(Stored items)
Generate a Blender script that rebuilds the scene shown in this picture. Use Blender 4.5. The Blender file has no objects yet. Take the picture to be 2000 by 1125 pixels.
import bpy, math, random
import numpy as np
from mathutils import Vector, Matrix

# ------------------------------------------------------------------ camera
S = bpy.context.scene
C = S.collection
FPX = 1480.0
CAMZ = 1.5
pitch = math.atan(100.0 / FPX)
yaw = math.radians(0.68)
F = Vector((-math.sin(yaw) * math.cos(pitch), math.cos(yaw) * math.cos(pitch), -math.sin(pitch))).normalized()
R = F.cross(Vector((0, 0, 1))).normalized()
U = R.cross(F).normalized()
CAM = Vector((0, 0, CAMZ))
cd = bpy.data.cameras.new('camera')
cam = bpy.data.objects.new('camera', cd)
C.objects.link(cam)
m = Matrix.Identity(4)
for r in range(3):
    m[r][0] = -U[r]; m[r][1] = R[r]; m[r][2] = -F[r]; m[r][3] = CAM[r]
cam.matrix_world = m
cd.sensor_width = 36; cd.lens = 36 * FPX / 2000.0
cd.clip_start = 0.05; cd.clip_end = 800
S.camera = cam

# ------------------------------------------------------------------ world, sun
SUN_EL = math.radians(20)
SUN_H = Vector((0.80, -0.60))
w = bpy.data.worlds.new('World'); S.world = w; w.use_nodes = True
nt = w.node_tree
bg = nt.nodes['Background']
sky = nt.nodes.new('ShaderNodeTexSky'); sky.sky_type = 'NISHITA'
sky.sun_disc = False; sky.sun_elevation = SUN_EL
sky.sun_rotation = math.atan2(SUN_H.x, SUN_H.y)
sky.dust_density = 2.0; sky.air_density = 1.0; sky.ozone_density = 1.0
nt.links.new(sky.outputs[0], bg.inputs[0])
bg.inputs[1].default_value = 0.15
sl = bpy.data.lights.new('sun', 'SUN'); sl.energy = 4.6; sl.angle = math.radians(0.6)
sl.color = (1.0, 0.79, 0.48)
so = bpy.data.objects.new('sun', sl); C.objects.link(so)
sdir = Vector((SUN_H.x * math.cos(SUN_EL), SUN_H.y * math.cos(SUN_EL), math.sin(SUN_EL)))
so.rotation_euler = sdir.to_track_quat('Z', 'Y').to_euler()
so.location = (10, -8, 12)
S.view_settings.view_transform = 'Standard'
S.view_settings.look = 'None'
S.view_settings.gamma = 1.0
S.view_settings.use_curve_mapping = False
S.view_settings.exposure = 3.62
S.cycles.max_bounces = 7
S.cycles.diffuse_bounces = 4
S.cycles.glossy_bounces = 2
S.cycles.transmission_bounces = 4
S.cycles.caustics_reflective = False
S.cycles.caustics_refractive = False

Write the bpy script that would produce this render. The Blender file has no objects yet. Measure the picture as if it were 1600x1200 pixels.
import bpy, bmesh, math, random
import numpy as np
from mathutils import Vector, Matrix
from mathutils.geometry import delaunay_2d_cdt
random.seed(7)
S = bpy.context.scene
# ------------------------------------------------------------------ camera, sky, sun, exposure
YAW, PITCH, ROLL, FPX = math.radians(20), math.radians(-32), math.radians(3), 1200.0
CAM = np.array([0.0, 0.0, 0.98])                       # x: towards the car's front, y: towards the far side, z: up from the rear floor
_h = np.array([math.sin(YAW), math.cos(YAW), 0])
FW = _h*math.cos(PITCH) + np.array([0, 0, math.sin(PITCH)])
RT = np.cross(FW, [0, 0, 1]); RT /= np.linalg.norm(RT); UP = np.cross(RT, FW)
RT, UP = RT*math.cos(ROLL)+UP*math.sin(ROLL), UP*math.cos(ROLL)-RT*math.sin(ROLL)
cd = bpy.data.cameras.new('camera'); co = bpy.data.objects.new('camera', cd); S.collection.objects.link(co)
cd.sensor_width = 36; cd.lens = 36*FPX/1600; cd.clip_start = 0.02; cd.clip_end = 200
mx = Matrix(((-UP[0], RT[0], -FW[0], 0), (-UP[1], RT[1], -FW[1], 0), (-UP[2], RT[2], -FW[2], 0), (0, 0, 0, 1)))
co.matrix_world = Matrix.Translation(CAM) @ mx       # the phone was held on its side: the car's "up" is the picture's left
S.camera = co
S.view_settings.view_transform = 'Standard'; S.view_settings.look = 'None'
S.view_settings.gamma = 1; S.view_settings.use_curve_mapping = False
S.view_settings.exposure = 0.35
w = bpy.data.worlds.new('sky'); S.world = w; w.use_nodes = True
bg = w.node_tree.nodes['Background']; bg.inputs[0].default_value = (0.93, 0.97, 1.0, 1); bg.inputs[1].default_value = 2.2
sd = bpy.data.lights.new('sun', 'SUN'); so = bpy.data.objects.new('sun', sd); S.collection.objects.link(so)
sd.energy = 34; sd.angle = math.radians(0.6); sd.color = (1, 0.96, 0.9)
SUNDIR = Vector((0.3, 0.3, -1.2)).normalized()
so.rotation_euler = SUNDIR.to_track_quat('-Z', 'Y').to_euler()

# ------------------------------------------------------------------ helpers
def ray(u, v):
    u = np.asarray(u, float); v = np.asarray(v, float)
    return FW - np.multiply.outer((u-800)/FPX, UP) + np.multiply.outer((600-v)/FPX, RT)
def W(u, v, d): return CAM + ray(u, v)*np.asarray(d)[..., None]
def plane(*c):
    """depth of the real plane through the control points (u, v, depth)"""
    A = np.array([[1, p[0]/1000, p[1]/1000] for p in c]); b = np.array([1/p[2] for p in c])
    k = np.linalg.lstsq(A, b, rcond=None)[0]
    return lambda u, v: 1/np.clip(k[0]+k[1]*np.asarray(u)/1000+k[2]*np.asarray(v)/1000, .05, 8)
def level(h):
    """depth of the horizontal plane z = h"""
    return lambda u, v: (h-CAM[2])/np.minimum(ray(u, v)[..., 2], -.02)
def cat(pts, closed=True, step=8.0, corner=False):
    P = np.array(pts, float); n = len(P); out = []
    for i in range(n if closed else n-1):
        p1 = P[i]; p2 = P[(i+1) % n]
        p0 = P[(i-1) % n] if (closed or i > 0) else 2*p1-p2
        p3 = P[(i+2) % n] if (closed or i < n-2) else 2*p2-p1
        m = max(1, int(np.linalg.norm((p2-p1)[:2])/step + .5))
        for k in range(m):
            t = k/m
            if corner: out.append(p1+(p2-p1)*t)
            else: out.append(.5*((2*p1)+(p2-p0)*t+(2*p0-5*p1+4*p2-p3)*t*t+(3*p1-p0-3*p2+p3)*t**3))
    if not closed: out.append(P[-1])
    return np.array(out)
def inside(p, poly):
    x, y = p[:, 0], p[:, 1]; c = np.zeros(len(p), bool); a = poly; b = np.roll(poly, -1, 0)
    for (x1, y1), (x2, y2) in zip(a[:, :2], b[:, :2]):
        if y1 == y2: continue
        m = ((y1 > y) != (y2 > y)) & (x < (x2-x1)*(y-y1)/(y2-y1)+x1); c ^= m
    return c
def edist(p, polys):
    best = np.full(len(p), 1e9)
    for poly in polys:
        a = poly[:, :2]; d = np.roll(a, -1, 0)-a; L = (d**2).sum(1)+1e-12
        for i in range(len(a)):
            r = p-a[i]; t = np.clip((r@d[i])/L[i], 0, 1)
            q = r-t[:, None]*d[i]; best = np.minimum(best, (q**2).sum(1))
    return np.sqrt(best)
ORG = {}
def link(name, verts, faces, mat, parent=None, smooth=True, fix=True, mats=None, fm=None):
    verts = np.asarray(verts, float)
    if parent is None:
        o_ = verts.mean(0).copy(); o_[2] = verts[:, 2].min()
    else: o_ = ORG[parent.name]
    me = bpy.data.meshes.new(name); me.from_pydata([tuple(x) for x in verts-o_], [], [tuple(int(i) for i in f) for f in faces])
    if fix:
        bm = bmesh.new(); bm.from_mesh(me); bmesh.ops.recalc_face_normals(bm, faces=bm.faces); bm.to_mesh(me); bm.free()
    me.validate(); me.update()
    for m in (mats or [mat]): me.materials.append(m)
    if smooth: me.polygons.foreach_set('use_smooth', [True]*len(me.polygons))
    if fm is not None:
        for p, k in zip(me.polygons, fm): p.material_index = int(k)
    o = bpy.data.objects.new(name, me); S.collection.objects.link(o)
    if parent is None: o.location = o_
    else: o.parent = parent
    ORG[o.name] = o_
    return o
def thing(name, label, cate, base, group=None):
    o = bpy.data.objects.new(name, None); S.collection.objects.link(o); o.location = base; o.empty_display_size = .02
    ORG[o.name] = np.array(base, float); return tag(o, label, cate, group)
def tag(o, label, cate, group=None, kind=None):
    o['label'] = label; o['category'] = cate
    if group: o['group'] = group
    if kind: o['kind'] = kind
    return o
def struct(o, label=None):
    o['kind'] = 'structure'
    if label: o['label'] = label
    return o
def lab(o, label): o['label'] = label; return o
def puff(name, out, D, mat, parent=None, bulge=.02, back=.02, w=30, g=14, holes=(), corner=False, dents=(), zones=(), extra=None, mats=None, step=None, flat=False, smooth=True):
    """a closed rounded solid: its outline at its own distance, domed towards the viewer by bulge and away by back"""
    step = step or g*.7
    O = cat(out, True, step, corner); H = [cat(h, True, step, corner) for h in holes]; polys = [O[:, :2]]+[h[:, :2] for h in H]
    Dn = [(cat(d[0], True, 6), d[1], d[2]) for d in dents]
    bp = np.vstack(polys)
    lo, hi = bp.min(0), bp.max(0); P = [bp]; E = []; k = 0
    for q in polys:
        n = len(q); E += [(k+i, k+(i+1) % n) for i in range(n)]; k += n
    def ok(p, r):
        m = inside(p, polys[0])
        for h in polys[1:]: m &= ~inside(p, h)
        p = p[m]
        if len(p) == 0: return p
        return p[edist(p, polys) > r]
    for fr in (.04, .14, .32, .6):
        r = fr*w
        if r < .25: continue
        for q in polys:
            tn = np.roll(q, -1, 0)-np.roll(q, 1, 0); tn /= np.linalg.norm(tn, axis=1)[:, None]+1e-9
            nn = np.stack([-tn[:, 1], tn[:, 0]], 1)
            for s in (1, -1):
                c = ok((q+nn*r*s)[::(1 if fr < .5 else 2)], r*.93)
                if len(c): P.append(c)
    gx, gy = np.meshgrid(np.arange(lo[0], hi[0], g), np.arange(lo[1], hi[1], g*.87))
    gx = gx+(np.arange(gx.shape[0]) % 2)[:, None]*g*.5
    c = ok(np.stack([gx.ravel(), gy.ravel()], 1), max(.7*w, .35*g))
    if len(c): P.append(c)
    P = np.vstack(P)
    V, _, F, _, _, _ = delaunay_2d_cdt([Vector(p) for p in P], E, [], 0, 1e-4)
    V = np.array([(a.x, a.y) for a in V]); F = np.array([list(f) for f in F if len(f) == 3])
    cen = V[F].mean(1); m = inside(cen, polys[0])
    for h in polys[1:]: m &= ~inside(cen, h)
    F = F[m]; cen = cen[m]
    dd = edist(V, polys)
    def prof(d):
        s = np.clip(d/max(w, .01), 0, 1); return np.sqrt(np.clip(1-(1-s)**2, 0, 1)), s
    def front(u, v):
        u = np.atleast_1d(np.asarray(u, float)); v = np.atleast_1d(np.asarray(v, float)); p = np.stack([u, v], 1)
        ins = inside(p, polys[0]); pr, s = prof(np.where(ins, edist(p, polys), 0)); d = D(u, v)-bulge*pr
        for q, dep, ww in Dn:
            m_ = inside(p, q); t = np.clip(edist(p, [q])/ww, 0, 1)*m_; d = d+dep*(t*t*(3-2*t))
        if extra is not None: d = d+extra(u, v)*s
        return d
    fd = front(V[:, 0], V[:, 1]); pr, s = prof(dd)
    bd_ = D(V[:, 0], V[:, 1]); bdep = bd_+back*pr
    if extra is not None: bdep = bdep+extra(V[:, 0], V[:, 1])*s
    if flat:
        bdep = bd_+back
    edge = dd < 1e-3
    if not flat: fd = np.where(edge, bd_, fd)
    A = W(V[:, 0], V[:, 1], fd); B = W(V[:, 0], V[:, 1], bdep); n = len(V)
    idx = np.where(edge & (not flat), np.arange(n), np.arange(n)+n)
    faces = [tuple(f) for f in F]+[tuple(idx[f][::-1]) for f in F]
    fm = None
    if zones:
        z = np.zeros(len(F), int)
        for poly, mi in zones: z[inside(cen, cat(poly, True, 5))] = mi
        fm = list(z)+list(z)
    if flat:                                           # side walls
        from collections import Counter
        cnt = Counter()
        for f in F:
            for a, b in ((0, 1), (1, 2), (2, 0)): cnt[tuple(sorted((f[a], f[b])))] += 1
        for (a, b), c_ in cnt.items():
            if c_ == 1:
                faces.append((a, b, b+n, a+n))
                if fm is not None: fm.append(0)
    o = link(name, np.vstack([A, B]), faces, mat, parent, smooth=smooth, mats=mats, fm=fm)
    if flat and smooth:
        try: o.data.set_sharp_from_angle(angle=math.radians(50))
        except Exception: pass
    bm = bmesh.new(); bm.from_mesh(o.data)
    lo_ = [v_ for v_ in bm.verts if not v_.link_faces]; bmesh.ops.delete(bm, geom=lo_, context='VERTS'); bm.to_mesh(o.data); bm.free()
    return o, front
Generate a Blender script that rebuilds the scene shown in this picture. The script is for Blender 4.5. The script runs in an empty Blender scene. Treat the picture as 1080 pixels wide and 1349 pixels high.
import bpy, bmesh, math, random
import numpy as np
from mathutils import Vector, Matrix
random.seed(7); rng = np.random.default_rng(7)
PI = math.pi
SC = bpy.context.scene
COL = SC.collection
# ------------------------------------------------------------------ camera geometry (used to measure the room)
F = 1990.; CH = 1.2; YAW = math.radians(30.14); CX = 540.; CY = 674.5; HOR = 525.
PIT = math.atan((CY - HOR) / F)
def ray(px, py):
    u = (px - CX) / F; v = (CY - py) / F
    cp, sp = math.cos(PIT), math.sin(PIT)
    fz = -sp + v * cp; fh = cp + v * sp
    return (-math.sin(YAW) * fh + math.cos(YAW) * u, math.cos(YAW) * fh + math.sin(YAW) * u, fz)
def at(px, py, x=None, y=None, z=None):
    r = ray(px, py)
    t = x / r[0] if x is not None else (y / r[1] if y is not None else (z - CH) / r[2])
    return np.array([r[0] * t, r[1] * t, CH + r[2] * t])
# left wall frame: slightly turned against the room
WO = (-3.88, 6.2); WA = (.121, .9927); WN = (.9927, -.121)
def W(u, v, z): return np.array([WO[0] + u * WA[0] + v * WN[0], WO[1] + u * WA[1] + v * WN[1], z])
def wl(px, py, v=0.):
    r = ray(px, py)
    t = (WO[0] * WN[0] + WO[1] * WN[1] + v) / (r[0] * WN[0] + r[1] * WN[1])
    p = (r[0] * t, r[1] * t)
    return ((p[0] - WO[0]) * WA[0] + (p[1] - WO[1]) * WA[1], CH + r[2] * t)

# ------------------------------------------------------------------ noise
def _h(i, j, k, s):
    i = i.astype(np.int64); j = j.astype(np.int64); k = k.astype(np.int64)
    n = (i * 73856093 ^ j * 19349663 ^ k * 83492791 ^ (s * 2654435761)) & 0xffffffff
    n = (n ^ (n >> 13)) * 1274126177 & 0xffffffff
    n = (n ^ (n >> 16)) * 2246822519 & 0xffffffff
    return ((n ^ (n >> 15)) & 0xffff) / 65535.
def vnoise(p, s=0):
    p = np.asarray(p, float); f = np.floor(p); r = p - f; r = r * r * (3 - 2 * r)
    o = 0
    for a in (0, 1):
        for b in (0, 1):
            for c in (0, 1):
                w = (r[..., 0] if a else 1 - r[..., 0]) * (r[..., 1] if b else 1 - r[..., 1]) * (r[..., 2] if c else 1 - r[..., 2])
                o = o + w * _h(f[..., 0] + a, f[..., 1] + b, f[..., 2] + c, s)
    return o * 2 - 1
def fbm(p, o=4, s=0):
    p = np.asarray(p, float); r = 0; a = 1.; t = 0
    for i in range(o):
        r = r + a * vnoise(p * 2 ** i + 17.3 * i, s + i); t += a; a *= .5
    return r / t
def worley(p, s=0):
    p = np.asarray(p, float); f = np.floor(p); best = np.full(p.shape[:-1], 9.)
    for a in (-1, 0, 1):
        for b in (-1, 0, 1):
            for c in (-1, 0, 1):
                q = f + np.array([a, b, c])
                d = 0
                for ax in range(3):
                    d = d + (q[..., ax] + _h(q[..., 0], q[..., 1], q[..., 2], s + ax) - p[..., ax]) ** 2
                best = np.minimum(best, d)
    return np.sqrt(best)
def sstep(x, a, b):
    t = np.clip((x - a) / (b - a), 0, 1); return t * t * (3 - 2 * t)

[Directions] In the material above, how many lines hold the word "scene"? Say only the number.

[Answer below] 5